As of early June, Louisiana Governor Jeff Landry had not appointed Johns’ successor. Johns was scheduled to retire June 30.

In mid-May, the New Orleans Times-Picayune reported that LGCB deputy Chris Herbert was the leading candidate. Importantly, Johns has communicated the seriousness of the position to Landry’s staff, which hopefully should reinforce the scouting process for this full-time position. Clearly, it’s not for the faint of heart.

“We’re hoping that (Landry) does the right thing and appoints someone who has the integrity and the credentials and the foresight to keep this industry going and be supportive to the state,” Jones says.

Johns’ advice to his successor centers on the good, old-fashioned values of hard work and honesty.

“My advice to them will be to be consistent in their approach to the regulation of the gaming industry,” he suggests. “Be fair and be consistent.”

And constant communication with the industry will keep things moving along.
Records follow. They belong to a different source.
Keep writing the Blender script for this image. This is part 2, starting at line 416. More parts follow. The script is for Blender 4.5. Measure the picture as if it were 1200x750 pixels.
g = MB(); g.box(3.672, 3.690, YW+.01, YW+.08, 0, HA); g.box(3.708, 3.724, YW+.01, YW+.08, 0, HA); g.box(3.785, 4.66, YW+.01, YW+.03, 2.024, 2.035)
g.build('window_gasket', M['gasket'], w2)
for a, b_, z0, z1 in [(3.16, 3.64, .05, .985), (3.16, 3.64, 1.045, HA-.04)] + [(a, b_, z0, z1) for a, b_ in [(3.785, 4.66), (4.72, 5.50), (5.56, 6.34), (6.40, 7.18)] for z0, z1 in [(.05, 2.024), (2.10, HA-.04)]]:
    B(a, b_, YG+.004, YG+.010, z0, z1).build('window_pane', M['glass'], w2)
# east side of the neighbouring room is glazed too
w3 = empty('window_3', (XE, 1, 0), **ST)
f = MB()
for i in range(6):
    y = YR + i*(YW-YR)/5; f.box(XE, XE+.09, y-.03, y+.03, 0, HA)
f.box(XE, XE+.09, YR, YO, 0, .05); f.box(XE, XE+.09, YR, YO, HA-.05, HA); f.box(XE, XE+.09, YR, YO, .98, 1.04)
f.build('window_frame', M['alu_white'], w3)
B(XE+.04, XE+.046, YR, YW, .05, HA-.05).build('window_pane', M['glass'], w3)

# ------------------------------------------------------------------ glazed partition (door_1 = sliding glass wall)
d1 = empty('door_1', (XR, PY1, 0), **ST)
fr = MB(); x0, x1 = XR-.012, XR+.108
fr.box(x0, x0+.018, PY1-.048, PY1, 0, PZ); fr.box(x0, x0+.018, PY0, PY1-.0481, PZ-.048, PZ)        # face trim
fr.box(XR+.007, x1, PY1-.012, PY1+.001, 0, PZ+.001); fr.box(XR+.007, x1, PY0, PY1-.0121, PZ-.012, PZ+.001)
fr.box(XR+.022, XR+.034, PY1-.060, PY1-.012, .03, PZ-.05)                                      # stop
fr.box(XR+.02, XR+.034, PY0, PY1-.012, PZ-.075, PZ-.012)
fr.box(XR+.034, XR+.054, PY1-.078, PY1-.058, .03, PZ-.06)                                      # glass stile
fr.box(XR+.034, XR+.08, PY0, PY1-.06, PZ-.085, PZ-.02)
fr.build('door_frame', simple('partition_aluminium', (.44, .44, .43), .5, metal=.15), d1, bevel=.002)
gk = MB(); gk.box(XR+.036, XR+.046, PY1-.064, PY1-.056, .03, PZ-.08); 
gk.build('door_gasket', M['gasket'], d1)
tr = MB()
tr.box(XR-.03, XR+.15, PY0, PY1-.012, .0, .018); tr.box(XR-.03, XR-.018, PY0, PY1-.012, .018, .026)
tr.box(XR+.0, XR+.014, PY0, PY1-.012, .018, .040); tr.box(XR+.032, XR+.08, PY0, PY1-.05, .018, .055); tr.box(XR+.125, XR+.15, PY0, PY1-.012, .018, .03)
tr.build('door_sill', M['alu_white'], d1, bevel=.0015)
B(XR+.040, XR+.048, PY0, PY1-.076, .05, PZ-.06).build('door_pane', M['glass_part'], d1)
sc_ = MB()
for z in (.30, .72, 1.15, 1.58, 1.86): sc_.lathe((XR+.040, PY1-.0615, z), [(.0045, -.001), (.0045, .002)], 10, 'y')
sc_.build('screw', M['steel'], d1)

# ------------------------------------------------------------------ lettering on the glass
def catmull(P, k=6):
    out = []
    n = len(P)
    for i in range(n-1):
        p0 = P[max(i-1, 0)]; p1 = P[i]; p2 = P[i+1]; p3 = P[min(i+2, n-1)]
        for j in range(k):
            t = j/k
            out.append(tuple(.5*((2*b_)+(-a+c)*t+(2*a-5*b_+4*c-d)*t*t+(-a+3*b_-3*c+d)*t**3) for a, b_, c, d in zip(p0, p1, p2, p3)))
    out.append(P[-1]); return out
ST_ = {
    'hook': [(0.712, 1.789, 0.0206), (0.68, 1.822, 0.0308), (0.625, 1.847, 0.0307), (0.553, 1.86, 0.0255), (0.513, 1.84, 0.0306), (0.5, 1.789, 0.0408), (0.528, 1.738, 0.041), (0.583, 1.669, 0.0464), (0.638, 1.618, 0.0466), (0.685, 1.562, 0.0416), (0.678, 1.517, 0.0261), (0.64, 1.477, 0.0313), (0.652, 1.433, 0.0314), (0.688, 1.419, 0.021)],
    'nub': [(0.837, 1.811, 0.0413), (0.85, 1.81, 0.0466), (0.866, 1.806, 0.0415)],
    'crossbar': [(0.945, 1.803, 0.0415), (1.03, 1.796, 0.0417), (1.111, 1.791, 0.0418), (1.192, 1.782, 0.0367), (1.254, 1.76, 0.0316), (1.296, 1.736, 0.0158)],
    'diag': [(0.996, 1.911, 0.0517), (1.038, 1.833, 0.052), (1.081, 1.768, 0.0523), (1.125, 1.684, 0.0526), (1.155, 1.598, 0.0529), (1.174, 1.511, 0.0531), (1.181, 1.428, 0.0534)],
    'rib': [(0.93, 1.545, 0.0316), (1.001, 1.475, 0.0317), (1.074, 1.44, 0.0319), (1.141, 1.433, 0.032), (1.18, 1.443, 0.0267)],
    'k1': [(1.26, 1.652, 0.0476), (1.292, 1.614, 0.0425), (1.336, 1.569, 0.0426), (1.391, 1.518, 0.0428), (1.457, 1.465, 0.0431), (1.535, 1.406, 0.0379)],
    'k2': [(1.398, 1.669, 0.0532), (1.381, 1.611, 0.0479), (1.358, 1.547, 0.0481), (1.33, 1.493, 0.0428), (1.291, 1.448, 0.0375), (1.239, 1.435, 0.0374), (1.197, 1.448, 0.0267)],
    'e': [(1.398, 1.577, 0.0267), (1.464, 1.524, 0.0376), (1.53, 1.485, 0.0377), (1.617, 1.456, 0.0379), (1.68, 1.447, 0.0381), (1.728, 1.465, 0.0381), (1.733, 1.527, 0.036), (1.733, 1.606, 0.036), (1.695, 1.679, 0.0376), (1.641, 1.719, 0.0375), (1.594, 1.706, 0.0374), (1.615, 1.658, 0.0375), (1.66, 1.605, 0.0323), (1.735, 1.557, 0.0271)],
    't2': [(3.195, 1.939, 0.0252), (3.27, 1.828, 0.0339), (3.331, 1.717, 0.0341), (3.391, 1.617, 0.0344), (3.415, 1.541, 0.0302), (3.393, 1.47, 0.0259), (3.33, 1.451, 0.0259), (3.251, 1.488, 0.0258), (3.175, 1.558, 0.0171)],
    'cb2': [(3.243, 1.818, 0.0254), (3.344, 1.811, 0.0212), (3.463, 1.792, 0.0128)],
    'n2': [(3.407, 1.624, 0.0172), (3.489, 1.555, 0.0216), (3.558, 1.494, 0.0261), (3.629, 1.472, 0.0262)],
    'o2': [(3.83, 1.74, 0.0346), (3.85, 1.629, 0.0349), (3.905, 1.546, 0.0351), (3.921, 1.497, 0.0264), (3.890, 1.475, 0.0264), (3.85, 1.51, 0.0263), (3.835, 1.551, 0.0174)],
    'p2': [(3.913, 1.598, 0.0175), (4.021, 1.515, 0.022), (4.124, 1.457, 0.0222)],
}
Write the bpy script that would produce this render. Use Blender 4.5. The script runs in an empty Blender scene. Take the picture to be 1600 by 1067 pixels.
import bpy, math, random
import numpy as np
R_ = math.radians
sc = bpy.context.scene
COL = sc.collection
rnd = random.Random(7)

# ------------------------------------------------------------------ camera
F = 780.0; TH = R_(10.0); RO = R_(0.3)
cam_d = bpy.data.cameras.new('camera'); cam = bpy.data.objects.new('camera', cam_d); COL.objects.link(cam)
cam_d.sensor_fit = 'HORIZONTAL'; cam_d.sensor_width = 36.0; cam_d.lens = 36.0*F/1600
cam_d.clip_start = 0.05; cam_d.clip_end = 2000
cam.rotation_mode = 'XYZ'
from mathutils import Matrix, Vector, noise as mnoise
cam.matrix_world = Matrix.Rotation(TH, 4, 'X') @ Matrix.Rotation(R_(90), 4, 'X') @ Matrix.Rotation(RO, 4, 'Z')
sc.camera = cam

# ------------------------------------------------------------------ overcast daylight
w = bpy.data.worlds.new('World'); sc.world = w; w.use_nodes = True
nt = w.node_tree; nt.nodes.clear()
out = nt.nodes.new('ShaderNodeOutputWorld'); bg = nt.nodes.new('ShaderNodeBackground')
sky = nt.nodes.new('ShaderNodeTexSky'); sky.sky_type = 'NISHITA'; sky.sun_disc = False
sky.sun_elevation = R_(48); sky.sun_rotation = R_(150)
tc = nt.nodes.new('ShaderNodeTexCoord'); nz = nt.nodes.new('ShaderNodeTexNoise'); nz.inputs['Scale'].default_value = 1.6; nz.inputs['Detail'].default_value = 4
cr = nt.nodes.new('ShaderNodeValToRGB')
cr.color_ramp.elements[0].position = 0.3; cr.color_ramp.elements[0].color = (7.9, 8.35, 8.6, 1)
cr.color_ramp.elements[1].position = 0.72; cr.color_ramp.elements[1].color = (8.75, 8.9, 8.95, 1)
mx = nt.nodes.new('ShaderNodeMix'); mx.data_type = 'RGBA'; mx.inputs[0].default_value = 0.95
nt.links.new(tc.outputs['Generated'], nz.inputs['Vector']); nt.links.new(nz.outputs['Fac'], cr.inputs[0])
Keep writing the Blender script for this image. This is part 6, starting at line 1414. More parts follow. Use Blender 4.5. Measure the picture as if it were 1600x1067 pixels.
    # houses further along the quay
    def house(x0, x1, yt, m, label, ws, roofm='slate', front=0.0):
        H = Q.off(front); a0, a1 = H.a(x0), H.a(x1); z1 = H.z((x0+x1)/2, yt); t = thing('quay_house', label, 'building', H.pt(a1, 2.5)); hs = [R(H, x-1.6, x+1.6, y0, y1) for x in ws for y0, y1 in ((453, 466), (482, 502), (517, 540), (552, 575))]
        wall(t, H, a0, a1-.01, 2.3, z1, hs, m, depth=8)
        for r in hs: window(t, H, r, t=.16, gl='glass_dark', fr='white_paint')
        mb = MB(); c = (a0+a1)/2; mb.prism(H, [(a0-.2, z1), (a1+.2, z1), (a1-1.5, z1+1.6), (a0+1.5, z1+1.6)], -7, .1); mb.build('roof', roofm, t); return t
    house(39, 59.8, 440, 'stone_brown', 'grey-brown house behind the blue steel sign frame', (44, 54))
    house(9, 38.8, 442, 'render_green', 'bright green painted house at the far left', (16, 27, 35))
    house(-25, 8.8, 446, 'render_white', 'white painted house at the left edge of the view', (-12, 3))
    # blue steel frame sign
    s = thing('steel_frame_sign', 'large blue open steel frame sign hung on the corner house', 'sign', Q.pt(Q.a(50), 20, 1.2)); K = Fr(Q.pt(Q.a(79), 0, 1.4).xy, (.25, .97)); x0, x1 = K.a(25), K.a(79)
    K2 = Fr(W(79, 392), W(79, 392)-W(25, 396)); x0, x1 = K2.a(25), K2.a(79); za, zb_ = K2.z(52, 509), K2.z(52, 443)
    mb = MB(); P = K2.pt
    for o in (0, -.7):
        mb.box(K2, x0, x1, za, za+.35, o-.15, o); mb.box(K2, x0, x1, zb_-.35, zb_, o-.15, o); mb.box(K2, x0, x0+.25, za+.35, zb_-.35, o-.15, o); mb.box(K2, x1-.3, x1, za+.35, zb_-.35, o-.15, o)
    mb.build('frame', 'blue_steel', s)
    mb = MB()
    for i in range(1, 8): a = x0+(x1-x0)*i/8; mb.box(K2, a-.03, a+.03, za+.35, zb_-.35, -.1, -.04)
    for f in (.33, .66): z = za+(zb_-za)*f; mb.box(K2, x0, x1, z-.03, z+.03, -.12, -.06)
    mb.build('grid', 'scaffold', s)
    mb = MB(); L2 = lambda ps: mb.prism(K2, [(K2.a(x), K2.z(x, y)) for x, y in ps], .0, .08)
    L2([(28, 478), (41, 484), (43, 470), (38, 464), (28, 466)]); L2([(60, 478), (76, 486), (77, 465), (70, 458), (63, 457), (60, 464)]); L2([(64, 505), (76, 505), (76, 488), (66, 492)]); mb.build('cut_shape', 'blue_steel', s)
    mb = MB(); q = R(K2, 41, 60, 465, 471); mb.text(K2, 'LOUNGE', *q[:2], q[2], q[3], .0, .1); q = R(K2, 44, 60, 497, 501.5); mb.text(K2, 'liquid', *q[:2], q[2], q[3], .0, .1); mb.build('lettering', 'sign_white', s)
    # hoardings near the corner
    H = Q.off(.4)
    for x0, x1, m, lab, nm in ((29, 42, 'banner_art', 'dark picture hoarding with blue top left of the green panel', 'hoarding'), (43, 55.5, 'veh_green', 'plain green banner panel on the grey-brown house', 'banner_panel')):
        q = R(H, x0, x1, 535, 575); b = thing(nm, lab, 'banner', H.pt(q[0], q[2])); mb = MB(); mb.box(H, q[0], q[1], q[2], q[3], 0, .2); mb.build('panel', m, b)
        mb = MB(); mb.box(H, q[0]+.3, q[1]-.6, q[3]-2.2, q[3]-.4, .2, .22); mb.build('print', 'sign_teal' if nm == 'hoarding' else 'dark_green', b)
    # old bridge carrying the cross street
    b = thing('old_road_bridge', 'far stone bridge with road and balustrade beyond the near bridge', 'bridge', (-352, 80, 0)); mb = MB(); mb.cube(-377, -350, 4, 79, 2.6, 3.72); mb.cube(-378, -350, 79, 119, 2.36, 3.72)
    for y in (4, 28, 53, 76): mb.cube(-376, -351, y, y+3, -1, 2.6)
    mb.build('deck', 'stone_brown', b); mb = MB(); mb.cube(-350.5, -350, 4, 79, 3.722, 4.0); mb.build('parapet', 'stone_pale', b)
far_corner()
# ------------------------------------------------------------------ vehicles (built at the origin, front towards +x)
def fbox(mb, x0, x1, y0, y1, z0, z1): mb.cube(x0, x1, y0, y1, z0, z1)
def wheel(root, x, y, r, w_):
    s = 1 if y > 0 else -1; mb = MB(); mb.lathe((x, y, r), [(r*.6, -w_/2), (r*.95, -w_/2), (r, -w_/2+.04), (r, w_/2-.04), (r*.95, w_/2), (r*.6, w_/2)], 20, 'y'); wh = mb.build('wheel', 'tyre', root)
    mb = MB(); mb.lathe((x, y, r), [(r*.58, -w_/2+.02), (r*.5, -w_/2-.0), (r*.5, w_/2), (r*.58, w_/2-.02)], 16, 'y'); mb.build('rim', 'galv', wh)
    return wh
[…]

“I would advise that person to have an open-door policy with the industry to discuss their issues, problems, solutions and possible capital investment growth in the Louisiana market. Communication with everyone involved in the regulatory process is vital to a successful and compliant industry.”

“And very simply, do things the right way. Do not cut corners.”

McDaniel goes a step further, challenging not just Johns’ successor, but regulators across the U.S.

“From all the time I’ve dealt with Ronnie, I can say without a doubt that he left an example to follow and left a mark on the industry not only in his state, but nationwide as well,” McDaniel says. “I believe he was open and transparent in his ideas to make the industry better, and maintaining integrity by advancing the industry within the laws and regulations that we all have to work within.

“That is a goal that I believe we as regulators all should have for the industry we oversee.”